### Recorded information
━━━━━━━━━━━━━━━━━━━━━━━━━━━━━━
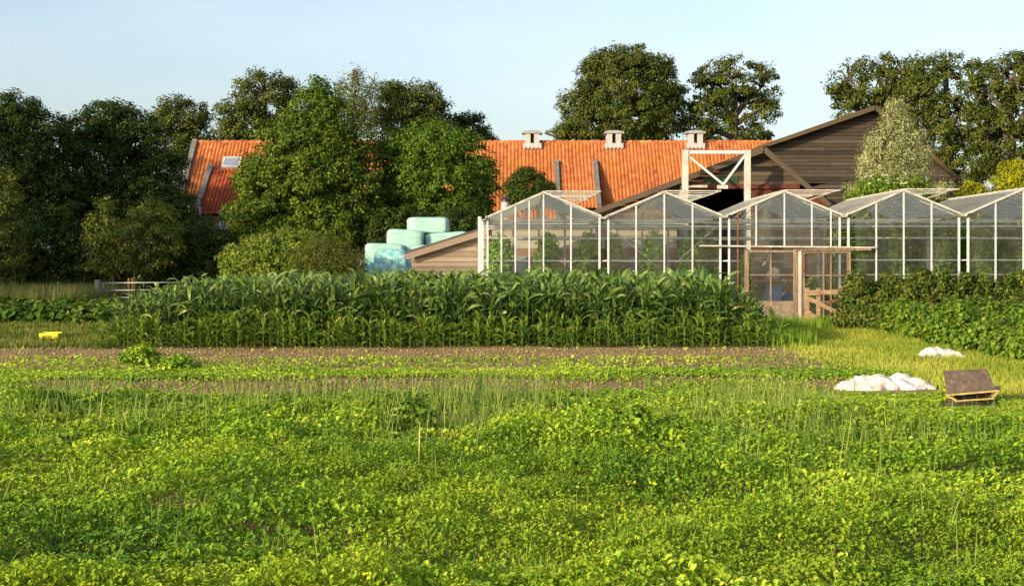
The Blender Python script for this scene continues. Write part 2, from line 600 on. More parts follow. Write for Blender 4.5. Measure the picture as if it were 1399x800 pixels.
def blade_geo(P, az, ln, wd, a0, a1, seg=4, prof=None, fold=0.0, twist=None):
    """curved strips: start at P, lean angle runs from a0 to a1 (from the vertical) along the blade"""
    n = len(P)
    H = np.stack([np.cos(az), np.sin(az), np.zeros(n)], 1)
    S = np.stack([-np.sin(az), np.cos(az), np.zeros(n)], 1)
    if prof is None:
        prof = [1.0, .9, .7, .4, .04] if seg == 4 else list(np.linspace(1, .05, seg + 1))
    pos = P.copy()
    rows = []
    k = 3 if fold else 2
    for i in range(seg + 1):
        t = i / seg
        a = a0 + (a1 - a0) * t
        d = H * np.sin(a)[:, None] + np.array([[0, 0, 1.0]]) * np.cos(a)[:, None]
        nn = np.cross(S, d)
        sv = S
        if twist is not None:
            c, s = np.cos(twist * t)[:, None], np.sin(twist * t)[:, None]
            sv = S * c + nn * s
        w = (wd * prof[i] / 2)[:, None]
        if fold:
            rows += [pos - sv * w, pos + nn * w * (-fold) * 1.0, pos + sv * w]
        else:
            rows += [pos - sv * w, pos + sv * w]
        pos = pos + d * (ln / seg)[:, None]
    V = np.stack(rows, 1).reshape(-1, 3)
    per = k * (seg + 1)
    b = (np.arange(n) * per)[:, None]
    fs = []
    for i in range(seg):
        for j in range(k - 1):
            q = i * k + j
            fs.append(b + np.array([[q, q + 1, q + k + 1, q + k]]))
    return V, np.concatenate(fs), per


def vnoise(x, y, scale, seed=0):
    """value noise 0..1"""
    x, y = np.asarray(x, float) / scale + 1000.0, np.asarray(y, float) / scale + 1000.0
    xi, yi = np.floor(x).astype(np.int64), np.floor(y).astype(np.int64)
    fx, fy = x - xi, y - yi
    fx, fy = fx * fx * (3 - 2 * fx), fy * fy * (3 - 2 * fy)

    def h(a, b):
        k = (a * 374761393 + b * 668265263 + seed * 1442695041) & 0x7fffffff
        k = ((k ^ (k >> 13)) * 1274126177) & 0x7fffffff
        return ((k ^ (k >> 16)) & 0xffff) / 65535.0
    return (h(xi, yi) * (1 - fx) + h(xi + 1, yi) * fx) * (1 - fy) + (h(xi, yi + 1) * (1 - fx) + h(xi + 1, yi + 1) * fx) * fy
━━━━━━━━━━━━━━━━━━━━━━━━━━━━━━
### Requirement
Print the whole listing above once more, word for word, without its pictures.

### Reply
The Blender Python script for this scene continues. Write part 2, from line 600 on. More parts follow. Write for Blender 4.5. Measure the picture as if it were 1399x800 pixels.
def blade_geo(P, az, ln, wd, a0, a1, seg=4, prof=None, fold=0.0, twist=None):
    """curved strips: start at P, lean angle runs from a0 to a1 (from the vertical) along the blade"""
    n = len(P)
    H = np.stack([np.cos(az), np.sin(az), np.zeros(n)], 1)
    S = np.stack([-np.sin(az), np.cos(az), np.zeros(n)], 1)
    if prof is None:
        prof = [1.0, .9, .7, .4, .04] if seg == 4 else list(np.linspace(1, .05, seg + 1))
    pos = P.copy()
    rows = []
    k = 3 if fold else 2
    for i in range(seg + 1):
        t = i / seg
        a = a0 + (a1 - a0) * t
        d = H * np.sin(a)[:, None] + np.array([[0, 0, 1.0]]) * np.cos(a)[:, None]
        nn = np.cross(S, d)
        sv = S
        if twist is not None:
            c, s = np.cos(twist * t)[:, None], np.sin(twist * t)[:, None]
            sv = S * c + nn * s
        w = (wd * prof[i] / 2)[:, None]
        if fold:
            rows += [pos - sv * w, pos + nn * w * (-fold) * 1.0, pos + sv * w]
        else:
            rows += [pos - sv * w, pos + sv * w]
        pos = pos + d * (ln / seg)[:, None]
    V = np.stack(rows, 1).reshape(-1, 3)
    per = k * (seg + 1)
    b = (np.arange(n) * per)[:, None]
    fs = []
    for i in range(seg):
        for j in range(k - 1):
            q = i * k + j
            fs.append(b + np.array([[q, q + 1, q + k + 1, q + k]]))
    return V, np.concatenate(fs), per


def vnoise(x, y, scale, seed=0):
    """value noise 0..1"""
    x, y = np.asarray(x, float) / scale + 1000.0, np.asarray(y, float) / scale + 1000.0
    xi, yi = np.floor(x).astype(np.int64), np.floor(y).astype(np.int64)
    fx, fy = x - xi, y - yi
    fx, fy = fx * fx * (3 - 2 * fx), fy * fy * (3 - 2 * fy)

    def h(a, b):
        k = (a * 374761393 + b * 668265263 + seed * 1442695041) & 0x7fffffff
        k = ((k ^ (k >> 13)) * 1274126177) & 0x7fffffff
        return ((k ^ (k >> 16)) & 0xffff) / 65535.0
    return (h(xi, yi) * (1 - fx) + h(xi + 1, yi) * fx) * (1 - fy) + (h(xi, yi + 1) * (1 - fx) + h(xi + 1, yi + 1) * fx) * fy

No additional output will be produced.